Havaların soğumasıyla ısınma amaçlı, odun, kömür ve mazot gibi yakıta ihtiyaç duyulduğunu vurgulayan Öktem, ayrıca, mont, ayakkabı, atkı, bere gibi kışlık elbiselerin de Suriyeliler için hayati önem taşıdığını kaydetti.

Zor koşullara rağmen çadırlarda yaşama tutunmaya çalışan Suriyeliler ise kendilerine sahip çıkan Türk hükumeti ve sivil toplum kuruluşları ile hayırseverlere teşekkür etti.

Özellikle kar yağışının ardından su sıkıntılarının arttığına işaret eden Suriyeliler, uluslararası kamuoyunu da kendilerine sahip çıkmaya davet etti.

En önemli ihtiyaç yakacak

Suriye'de ağırlaşan kış şartlarında bölgedeki en önemli ihtiyacının yakacak olduğu, barınma sıkıntısı çeken halkın yakacak yardımı beklediği bildirildi.

SİYAH (Samsun İnsani Yardım Hareketi) ve İHH İnsanı Yardım Vakfı tarafından Halep'in Azez bölgesine yardım götüren ekipler, bölgede sınır boyunca yetimhaneleri ve kampları ziyaret ettiklerini anlattı.

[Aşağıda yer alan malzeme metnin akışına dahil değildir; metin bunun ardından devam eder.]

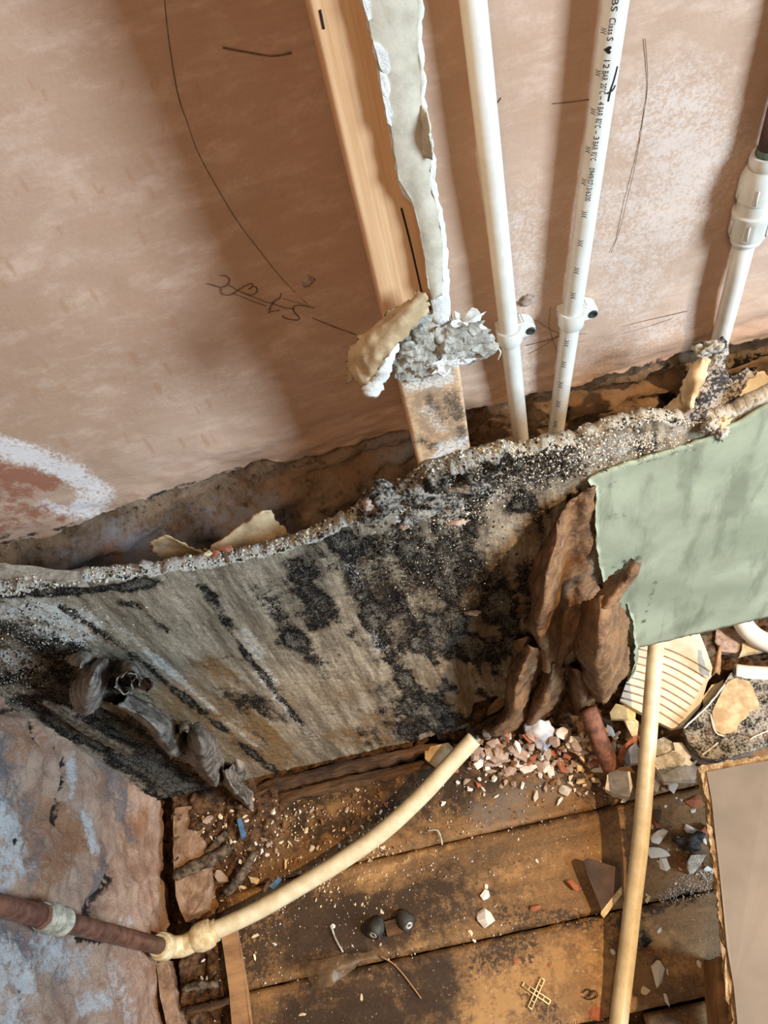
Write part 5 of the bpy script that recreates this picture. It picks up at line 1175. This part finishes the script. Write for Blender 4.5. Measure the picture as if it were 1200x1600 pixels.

3 gün Suriye'de kaldıktan sonra 12 Aralık'ta Türkiye'ye dönen ekipte bulunan SİYAH gönüllüsü 43 yaşındaki İsa Arar, yaptığı açıklamada, bölgede elektrik, su ve ekmeğin olmadığını, ancak yardım kuruluşlarının ellerinden geleni yaptığını söyledi.

Mobil fırınlarda yapılan ekmeklerin halka dağıtıldığını açıklayan Arar, "Yürekler acısı bir durum var. Kar yağıyor. Bir iki gece kalalım dedik. Bir iki gece zor sabrettik. Acil yardım çalışmasına devam etmek gerekiyor. Orada soba yok, en büyük ihtiyaç yakacak. Gıda bir şekilde ulaşıyor ama en çok yakacak ve barınmaya ihtiyaçları var" dedi.

"Türkler ilk kardeşlerimiz"

Yardım götüren ekipte bulunan Turgay Kurtoğlu ise SİYAH ve İHH İnsani Yardım Vakfı işbirliğiyle bölgedeki halka atkı, bere, eldivenden oluşan bin 30 takım, 2 bin 500 çift çorap, 20 bin kilogramın üzerinde un ve 1825 koli bebe bisküvisi götürdüklerini anlattı.

"Çocukların hayalleri yok. Orada çocuklar ve aileler için en büyük nimet, günü kurtarabilmek" diyen Kurtoğlu, şunları kaydetti:

"Hepsinin ortak söylediği, 'Türklerin bu yaptığını biz hiç unutmayacağız. Bize tarih kitaplarında Osmanlılar yanlış anlatıldı. Biz Türkleri farklı bilirdik, ama bizim için artık Türkler farklı. Türkler ilk kardeşlerimiz. Bize Arap ülkelerinden bile bu kadar yardım gelmedi. Bize kimse bu kadar dokunmadı. Ama Türk kardeşlerimizden umut aşılayanlar oldu' diyorlar. Türkiye'den çok umutlular. Farklı Arap ülkelerinden yardım getirenler olmuş ama duramamışlar. Baş edememişler. Getirdikleri yardımları Türk yardım kuruluşlarına bırakıp 'siz bunları da kullanın' diyenler olmuş. Farklı ülkeden yardım kuruluşlarına neredeyse hiç rastlamadık."